More than 80 per cent of the palace is now accessible to visitors, up from 30 per cent in 2012. Shan has set a target of 85 per cent by 2020, to mark the palace's 600th anniversary.

"Creativity makes the 600-year-old Palace Museum younger and draws traditional culture closer to the public," said the People's Daily, the newspaper of the Chinese Communist Party.

Chinese state television has been running documentaries about the people whose job it is to restore cultural relics inside the Forbidden City, and about the treasures contained within and their role in China's social development.
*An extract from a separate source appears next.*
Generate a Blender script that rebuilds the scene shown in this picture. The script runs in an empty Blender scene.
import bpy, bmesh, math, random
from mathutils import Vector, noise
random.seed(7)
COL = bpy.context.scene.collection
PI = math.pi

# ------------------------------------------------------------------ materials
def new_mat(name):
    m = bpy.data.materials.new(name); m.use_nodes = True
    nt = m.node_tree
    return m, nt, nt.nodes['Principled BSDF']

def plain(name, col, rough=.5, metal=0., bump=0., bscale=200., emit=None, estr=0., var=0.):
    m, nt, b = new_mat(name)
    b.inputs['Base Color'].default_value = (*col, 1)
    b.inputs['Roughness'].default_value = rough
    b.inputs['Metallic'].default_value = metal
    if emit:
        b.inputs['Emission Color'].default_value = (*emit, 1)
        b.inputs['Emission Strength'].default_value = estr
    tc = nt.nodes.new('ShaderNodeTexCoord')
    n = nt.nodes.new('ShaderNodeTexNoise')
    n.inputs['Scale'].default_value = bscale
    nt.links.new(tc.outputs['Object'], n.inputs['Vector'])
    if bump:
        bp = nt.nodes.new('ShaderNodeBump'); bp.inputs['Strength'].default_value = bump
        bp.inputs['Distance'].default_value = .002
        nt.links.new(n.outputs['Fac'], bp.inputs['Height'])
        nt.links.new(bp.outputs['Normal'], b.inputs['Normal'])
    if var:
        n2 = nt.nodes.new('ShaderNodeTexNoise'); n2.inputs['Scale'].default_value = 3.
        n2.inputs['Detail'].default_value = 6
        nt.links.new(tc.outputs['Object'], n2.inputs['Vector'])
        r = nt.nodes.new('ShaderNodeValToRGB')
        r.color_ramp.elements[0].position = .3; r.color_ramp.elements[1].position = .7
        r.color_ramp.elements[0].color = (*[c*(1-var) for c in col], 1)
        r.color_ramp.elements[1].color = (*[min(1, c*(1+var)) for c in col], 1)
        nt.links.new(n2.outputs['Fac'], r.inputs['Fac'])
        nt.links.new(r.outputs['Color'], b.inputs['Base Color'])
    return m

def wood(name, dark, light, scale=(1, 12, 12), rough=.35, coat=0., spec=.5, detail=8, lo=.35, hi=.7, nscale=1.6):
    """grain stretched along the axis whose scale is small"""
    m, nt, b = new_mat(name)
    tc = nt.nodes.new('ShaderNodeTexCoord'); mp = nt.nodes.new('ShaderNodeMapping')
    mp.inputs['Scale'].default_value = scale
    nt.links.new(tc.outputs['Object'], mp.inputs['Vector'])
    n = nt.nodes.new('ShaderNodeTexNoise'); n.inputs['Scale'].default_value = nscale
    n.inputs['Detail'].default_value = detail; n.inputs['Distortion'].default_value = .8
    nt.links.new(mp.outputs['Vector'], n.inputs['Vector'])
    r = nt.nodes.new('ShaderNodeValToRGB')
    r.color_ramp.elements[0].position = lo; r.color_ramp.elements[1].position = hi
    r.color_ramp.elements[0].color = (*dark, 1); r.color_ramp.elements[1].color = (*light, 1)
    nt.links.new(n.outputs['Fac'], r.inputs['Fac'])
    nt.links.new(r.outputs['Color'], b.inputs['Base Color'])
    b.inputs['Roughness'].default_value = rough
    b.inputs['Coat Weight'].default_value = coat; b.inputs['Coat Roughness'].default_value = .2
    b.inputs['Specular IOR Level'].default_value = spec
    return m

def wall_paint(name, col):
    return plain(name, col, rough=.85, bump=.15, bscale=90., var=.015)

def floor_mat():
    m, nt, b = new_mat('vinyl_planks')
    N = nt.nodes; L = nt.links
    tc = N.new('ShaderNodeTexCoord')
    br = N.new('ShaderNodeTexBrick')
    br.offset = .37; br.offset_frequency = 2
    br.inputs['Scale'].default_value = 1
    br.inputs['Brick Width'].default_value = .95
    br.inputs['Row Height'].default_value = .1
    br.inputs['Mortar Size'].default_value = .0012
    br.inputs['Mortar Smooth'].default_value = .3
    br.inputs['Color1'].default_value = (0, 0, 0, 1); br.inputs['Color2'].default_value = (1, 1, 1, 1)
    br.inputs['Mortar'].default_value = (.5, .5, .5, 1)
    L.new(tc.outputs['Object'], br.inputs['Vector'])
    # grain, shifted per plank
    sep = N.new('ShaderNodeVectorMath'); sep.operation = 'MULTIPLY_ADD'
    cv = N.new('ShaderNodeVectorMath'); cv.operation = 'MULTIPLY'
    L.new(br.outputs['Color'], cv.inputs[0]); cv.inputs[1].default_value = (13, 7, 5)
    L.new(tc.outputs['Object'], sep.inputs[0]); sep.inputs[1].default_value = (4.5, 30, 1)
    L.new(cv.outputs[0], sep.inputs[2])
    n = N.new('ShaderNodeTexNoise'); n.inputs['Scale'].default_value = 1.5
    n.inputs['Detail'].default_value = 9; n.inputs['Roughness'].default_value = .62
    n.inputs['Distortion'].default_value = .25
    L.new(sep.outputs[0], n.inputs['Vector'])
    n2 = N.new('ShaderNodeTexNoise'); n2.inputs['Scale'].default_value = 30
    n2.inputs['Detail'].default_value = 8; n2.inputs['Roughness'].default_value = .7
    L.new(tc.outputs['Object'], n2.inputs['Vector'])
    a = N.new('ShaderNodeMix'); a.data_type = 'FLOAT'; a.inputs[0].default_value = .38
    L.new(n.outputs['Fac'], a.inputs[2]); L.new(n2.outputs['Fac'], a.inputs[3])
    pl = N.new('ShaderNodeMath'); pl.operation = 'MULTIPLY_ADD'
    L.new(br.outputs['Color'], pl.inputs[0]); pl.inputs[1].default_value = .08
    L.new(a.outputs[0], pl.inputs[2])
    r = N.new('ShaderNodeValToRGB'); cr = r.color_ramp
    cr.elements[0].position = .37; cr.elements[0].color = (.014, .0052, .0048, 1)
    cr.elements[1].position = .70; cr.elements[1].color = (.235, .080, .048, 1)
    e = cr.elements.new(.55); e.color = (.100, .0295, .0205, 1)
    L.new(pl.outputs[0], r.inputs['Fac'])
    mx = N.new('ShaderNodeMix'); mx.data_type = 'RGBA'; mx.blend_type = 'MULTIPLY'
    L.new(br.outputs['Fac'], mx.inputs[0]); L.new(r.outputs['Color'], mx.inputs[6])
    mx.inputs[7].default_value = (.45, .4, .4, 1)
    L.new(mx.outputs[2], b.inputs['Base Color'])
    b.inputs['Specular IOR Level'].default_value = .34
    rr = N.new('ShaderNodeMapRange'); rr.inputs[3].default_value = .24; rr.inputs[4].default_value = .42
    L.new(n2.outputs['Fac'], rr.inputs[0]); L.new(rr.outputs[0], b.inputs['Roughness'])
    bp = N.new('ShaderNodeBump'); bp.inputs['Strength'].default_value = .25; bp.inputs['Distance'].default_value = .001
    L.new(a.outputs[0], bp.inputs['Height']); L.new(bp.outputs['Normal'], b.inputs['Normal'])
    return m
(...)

The success of the Palace Museum provides a template for other museums, said Liu Zheng, a member of the Beijing-based China Cultural Relics Academy. They can learn how to make their collections resonate with the public and allow more people to learn about culture and history, Liu told the nationalist Global Times.

A new part of the sprawling Forbidden City will be opened next year, allowing access to the Qianlong Garden, a complex covering 0.8ha that the fifth emperor of the Qing Dynasty built between 1771 and 1776 as his retirement home.
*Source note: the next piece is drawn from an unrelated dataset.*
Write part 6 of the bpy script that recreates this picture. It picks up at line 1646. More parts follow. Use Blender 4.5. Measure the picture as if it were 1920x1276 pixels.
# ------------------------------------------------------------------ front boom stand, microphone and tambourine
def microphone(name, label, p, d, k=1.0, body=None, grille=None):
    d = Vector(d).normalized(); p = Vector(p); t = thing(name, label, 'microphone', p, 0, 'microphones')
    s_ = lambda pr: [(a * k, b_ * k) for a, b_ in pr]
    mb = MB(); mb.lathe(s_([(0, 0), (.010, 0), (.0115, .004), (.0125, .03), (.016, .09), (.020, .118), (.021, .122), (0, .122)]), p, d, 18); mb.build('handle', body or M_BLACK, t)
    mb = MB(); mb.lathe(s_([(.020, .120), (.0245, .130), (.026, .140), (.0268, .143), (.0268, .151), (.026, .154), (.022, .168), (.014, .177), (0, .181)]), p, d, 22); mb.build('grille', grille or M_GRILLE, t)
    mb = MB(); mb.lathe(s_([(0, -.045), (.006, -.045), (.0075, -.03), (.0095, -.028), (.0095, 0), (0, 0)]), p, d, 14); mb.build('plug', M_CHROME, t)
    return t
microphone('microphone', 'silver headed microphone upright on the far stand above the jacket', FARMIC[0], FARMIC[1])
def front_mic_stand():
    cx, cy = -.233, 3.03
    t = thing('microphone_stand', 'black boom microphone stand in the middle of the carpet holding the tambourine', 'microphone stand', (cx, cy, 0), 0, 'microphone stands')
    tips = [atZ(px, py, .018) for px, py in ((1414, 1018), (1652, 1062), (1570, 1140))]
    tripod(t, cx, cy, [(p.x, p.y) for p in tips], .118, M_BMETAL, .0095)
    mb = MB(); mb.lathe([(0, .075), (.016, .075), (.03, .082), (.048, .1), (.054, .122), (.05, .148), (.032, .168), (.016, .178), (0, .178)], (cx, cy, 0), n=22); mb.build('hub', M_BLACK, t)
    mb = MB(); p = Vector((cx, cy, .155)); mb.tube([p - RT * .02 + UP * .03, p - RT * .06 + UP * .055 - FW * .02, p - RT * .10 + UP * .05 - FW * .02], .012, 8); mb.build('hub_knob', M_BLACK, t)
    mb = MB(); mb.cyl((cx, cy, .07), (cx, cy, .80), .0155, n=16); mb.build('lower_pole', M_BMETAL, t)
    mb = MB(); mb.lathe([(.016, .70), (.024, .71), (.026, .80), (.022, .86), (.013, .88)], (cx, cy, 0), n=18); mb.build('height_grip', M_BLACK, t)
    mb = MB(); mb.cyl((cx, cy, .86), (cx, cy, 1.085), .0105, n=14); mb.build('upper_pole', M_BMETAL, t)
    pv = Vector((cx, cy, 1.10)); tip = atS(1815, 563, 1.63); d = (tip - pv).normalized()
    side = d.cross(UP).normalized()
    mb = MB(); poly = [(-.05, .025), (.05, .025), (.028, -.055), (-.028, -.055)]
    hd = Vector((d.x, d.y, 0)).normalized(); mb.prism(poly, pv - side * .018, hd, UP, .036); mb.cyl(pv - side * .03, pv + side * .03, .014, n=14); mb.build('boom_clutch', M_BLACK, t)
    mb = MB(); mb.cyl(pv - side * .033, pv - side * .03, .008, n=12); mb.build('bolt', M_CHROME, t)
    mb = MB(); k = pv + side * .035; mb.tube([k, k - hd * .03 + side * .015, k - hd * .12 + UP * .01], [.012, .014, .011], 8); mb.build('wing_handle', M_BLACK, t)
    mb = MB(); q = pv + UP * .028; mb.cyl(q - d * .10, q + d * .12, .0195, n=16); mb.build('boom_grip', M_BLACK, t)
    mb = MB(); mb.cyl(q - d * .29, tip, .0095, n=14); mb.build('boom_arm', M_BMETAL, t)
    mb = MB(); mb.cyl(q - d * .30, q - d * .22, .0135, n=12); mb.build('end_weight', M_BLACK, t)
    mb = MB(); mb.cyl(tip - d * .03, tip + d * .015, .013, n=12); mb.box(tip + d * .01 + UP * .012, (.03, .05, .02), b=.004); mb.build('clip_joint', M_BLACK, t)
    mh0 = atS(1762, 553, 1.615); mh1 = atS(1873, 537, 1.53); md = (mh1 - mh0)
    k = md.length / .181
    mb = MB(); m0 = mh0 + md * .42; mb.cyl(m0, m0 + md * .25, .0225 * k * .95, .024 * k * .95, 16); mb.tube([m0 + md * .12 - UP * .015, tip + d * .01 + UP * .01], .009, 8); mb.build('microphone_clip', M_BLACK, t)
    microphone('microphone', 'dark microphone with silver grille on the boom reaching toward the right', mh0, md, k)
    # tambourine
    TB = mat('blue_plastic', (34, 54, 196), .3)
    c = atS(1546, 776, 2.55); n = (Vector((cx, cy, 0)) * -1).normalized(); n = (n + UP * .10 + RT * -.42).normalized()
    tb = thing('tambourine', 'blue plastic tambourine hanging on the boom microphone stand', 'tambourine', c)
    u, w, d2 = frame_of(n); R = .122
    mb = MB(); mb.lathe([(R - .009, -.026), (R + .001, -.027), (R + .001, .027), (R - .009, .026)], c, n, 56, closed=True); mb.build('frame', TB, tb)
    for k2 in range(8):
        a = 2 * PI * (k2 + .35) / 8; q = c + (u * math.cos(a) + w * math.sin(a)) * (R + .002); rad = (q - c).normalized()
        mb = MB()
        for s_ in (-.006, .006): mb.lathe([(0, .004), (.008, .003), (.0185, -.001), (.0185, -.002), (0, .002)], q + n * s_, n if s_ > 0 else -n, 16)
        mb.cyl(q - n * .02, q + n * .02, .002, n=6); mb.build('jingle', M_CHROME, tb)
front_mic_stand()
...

The complex includes 27 extravagantly designed buildings, four courtyards and elaborate rockery gardens. In a helpful act of imperial haughtiness, Qianlong - who reigned from 1735 to 1796 - issued an order prohibiting future emperors from touching the complex.

That means the buildings have never been changed. Over the past decade, they have been restored by the World's Monuments Fund in partnership with the Palace Museum.

The restoration of a building known as Studio of Exhaustion from Diligent Service, which has silk trompe l'oeil paintings on the ceiling, and jade inlays and bamboo skin carvings in its reception room - was completed in 2008.

Work on buildings called the Lodge of Bamboo Fragrance and the Bower of Purest Jade were finished in 2016.

"The buildings contain decoration and furnishings from a time widely considered to be one of the boldest and most extravagant periods of interior design in China's history," the fund said when announcing the effort.

"The structures possess some of the most significant, exquisitely designed interiors to survive relatively unchanged from imperial China."

Because the garden was largely abandoned after the last emperor left the Forbidden City in 1924, the 18th-century interiors have survived relatively unaltered from the time they were constructed more than 230 years ago, the fund said.